心機一転、新しいアルバムはあの友善的狗からのリリースとなりました。髪が伸びて少し中山美穂似に見えます。内容も正に心機一転、ナチュラルでアコースティックでしなやかな名盤が出来上がりました。冒頭から陳慧琳に通じるとてもポップでノリのよい曲で始まります。この曲を含む3曲で薛忠銘という人が素晴らしい曲を提供しています。また、友善的狗ということで、黄韻玲が2曲、洪[竹/均]惠が2曲提供しています。
「恋人」は最近盛り上がっているUAのカバー曲でサビの6小節は日本語で歌っています。この曲はかのLenny KayeがUAのために書き下ろした曲だが、なぜかこの曲が一番日本っぽい。
ブックレットのフォト・セッションはすべて北海道で撮られています。北海道名所写真がついたメモ帳付き。

陳慧琳「愛我不愛」 ・ケリー・チャン
最近、ベスト盤・ライブ盤とリリースしまくっている陳慧琳。余りのリリースの早さに前作「Da De Dum」を買うのをためらっていたら、早くも新譜が出てしまいました。この早さは年に1枚しかリリースしないことを宣言した王菲とは対照的です。
彼女は、インタビューで「目標は?」と聞かれて、全曲好きな曲のアルバムをリリースすることと答えており、決して芸能界然とした音楽活動に満足していないと思われます。
今回は冒頭2曲を除いて
(*)北京語です。曲のほうは典型的なバラードとそうでない曲が同居していますが、アップ・テンポで切れのいい「三秒鐘」「Sugar」といった曲のほうが断然彼女のドライな持ち味が生かされてていいと思います。この路線でアルバム一枚作って欲しいなあ。また、シリアスな表題曲「愛我不愛」もじわじわ盛り上がるいい曲です。
蛇足ですが、アルバム表ジャケットの写真は余り陳慧琳には見えず、どう見ても鈴木紗理奈に見えます(?)。
(*香港版のみ収録。台湾版は冒頭2曲はなく、代わりにボーナスCDが付いています。もともとのアルバムの流れからも台湾版の方をお勧めします。)

彭羚「絶色音展・Cass True Voice」 ・キャス・パン(特選!)
絶色(極めて美しい)音展、と名づけられたキャス・パンの新譜が11月に発表されました。
なんでもこのアルバムを最後に移籍するらしく、EMIはもう彼女に力を入れていないといった話を聞くにつけ、とても悲しい気持ちになります。でもそれって、無難な曲ばかり歌わせて彼女の力量を発揮させなかったEMIが一番悪いんでしょう。
アルバムは全体にとても静かな印象を与えます。
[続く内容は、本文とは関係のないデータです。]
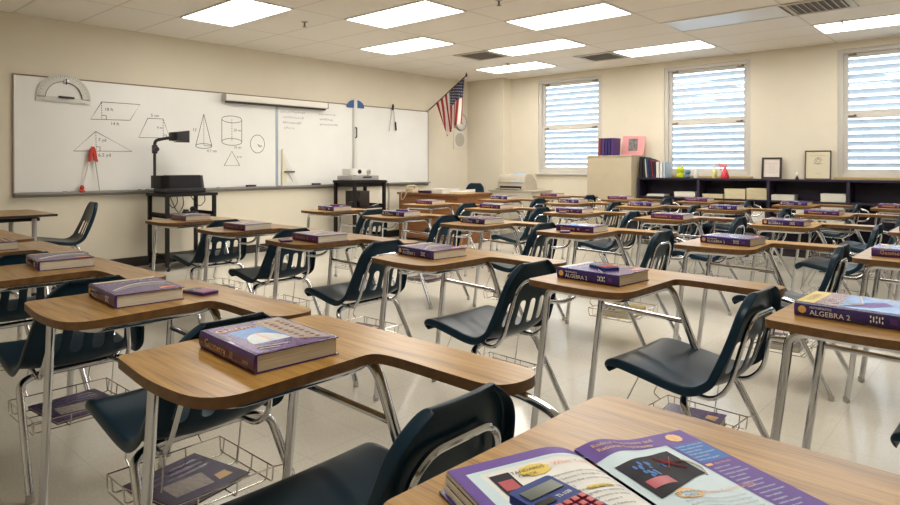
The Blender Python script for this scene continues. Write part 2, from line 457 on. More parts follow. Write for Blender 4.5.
for i, j in [(3, 2), (4, 4), (4, 0), (4, -4)]:
    PL.place('lit troffer light overhead, out of the picture above the front rows', 'ceiling light', (LX(i), LY(j), H), 0, 'lit ceiling lights')
PU.place('unlit pale troffer light panel near the middle window', 'ceiling light', (LX(3), LY(6), H))
def vent(x, y, label, dark, n=8):
    root = thing('air_vent', label, 'vent', (x, y, H), 0, 'ceiling vents')
    f = MB(); S = .59
    for c, d in [((0, S / 2 - .03), (S, .06)), ((0, -S / 2 + .03), (S, .06)), ((S / 2 - .03, 0), (.06, S - .12)), ((-S / 2 + .03, 0), (.06, S - .12))]: f.box((*c, -.006), (*d, .012), 'vent_white', .002)
    obj('vent_frame', f, root)
    obj('duct_opening', B((0, 0, -.002), (S - .1, S - .1, .003), 'vent_dark'), root)
    g = MB()
    for k in range(n):
        g.box((-.21 + .42 * k / (n - 1), 0, -.011), (.024, S - .12, .003), 'vent_dark' if dark else 'vent_white', rot=Matrix.Rotation(math.radians(35), 3, 'Y'))
    obj('louvre', g, root)
vent(-5.68, 7.044, 'dark square air vent beside a lit light near the flag corner', False, 12)
vent(-4.46, 8.264, 'taupe square air vent between the two lights along the window wall', False, 14)
vent(-1.45, 7.044, 'white louvred air vent past the unlit light panel', False)
for x, y, l in [(-5.81, 4.11, 'small sprinkler head between the two lights nearest the whiteboard'), (-5.83, 7.85, 'small sprinkler head beside the light above the flag'),
                (-1.41, 7.95, 'small sprinkler head next to the light above the end window'), (-3.66, 4.79, 'small sprinkler head at the picture top between two lights')]:
    r = thing('sprinkler_head', l, 'sprinkler', (x, y, H), 0, 'ceiling sprinklers')
    obj('escutcheon', MB().lathe([(.035, 0), (.034, -.006), (.012, -.010)], (0, 0, 0), 'aluminium', 14), r)
    obj('nozzle', MB().lathe([(.010, -.008), (.010, -.035), (.006, -.05), (.024, -.052), (.024, -.055)], (0, 0, 0), 'latch_metal', 12), r)

# ------------------------------------------------------------------ whiteboards
ZB, ZT = .90, 2.115
def board(y0, y1, label, draw=None, drawname='marker_drawing', ink='marker_ink', r=.0034, notes=()):
    root = thing('whiteboard', label, 'whiteboard', (XL, y0, 0), 0, 'whiteboards'); Wd = y1 - y0
    obj('writing_surface', B((.010, Wd / 2, (ZB + ZT) / 2), (.02, Wd - .006, ZT - ZB), 'whiteboard_enamel'), root)
    f = MB()
    f.box((.013, Wd / 2, ZT + .006), (.026, Wd, .014), 'board_frame', .002)
    for yy in (0, Wd): f.box((.013, yy + (.006 if yy == 0 else -.006), (ZB + ZT) / 2), (.027, .012, ZT - ZB), 'aluminium', .002)
    obj('frame', f, root)
    t = MB().box((.04, Wd / 2, ZB - .02), (.08, Wd - .004, .012), 'tray_grey', .003).box((.079, Wd / 2, ZB - .014), (.006, Wd - .004, .024), 'tray_grey', .002).box((.012, Wd / 2, ZB - .03), (.024, Wd - .004, .05), 'tray_grey', .002)
    obj('marker_tray', t, root)
    if draw:
        d = MB(); d.strokes([[(.0205, y - y0, z) for y, z in L] for L in draw], r, ink); obj(drawname, d, root)
    if notes:
        d = MB()
        for y, z, sz, w_ in notes: d.text(w_, sz, frame_m((.0208, y - y0, z), (0, 1, .06), (0, -.25, 1)) if False else frame_m((.0208, y - y0, z), (0, 1, 0), (0, 0, 1)), ink)
        obj('handwriting', d, root)
    return root
def ell(cy, cz, ry, rz, a0=0, a1=360, n=22): return [(cy + ry * math.cos(math.radians(a0 + (a1 - a0) * k / n)), cz + rz * math.sin(math.radians(a0 + (a1 - a0) * k / n))) for k in range(n + 1)]
def scrib(y, z, s, w=3):
    out = []
    for k in range(w):
        o = y + k * s * 1.1
        out.append([(o, z + s * random.uniform(-.2, .3)), (o + s * .3, z + s * random.uniform(.5, 1)), (o + s * .5, z + s * random.uniform(-.3, .2)), (o + s * .85, z + s * random.uniform(.3, .8))])
    return out
def dash(a, b, n): return [[(a[0] + (b[0] - a[0]) * (k / n), a[1] + (b[1] - a[1]) * (k / n)), (a[0] + (b[0] - a[0]) * ((k + .55) / n), a[1] + (b[1] - a[1]) * ((k + .55) / n))] for k in range(n)]
D1 = [[(2.707, 1.896), (3.125, 1.896), (3.012, 1.705), (2.593, 1.695), (2.707, 1.896)]] + dash((2.707, 1.89), (2.707, 1.70), 7) + [[(2.707, 1.745), (2.755, 1.745), (2.755, 1.70)]]
D1 += [[(2.644, 1.561), (3.035, 1.345), (2.42, 1.339), (2.644, 1.561)]] + dash((2.646, 1.55), (2.65, 1.345), 8) + [[(2.65, 1.39), (2.69, 1.39), (2.69, 1.345)]]
D1 += [[(3.214, 1.74), (3.395, 1.742), (3.478, 1.513), (3.111, 1.509), (3.214, 1.74)]] + dash((3.395, 1.735), (3.40, 1.515), 7) + [[(3.40, 1.55), (3.435, 1.55), (3.435, 1.513)]]
D1 += [[(3.909, 1.83), (3.803, 1.432)], [(3.909, 1.83), (4.017, 1.43)], ell(3.91, 1.427, .107, .03)] + dash((3.909, 1.82), (3.909, 1.43), 14) + [[(3.909, 1.43), (4.01, 1.43)]]
D1 += [ell(4.295, 1.785, .142, .045), ell(4.295, 1.49, .142, .045), [(4.153, 1.785), (4.153, 1.49)], [(4.437, 1.785), (4.437, 1.49)]] + dash((4.295, 1.785), (4.295, 1.49), 8)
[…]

決して声を張り上げること無く、ささやくような歌い方は、元気がないという意見も聞こえてきそうですが、ぼくはいままでの彼女のアルバムの中で最も美しい歌声だと感じました。
特に、冒頭の3曲は素晴らしく、アコースティック楽器を使用した演奏は、ある意味アメリカ的な軽やかさに満ちています。彼女は、本当はこんな歌を歌いたいんじゃないのでしょうか。
静かな曲が多い中、2個女生の楊孝芬がつくったフュージョン・ジャズの趣のある「肥皀」が華を添えています。

陳明「仙楽飄飄」 ・チェン・ミン
1997年発表の4thアルバム。
前作はAOR的滑らかさの中にもアジアン・テイストを散りばめた佳作でしたが、今作は原点回帰的な内容になっています。そういえば、前作までの3枚は日本盤でも紹介されていましたが、今作はどうも中国大陸だけの発売のようです。
各紙で絶賛されていたのですが、僕はなぜか違和感を感じてしまいました。とても大陸的な雰囲気のするアルバムです。
(後日落ち着いて聴いたら、違和感を感じたのは曲のせいでも、彼女の歌のせいでもないことが判りました。ボーカルはいいのに、それに完全に負けている打ち込みの演奏のせいです。)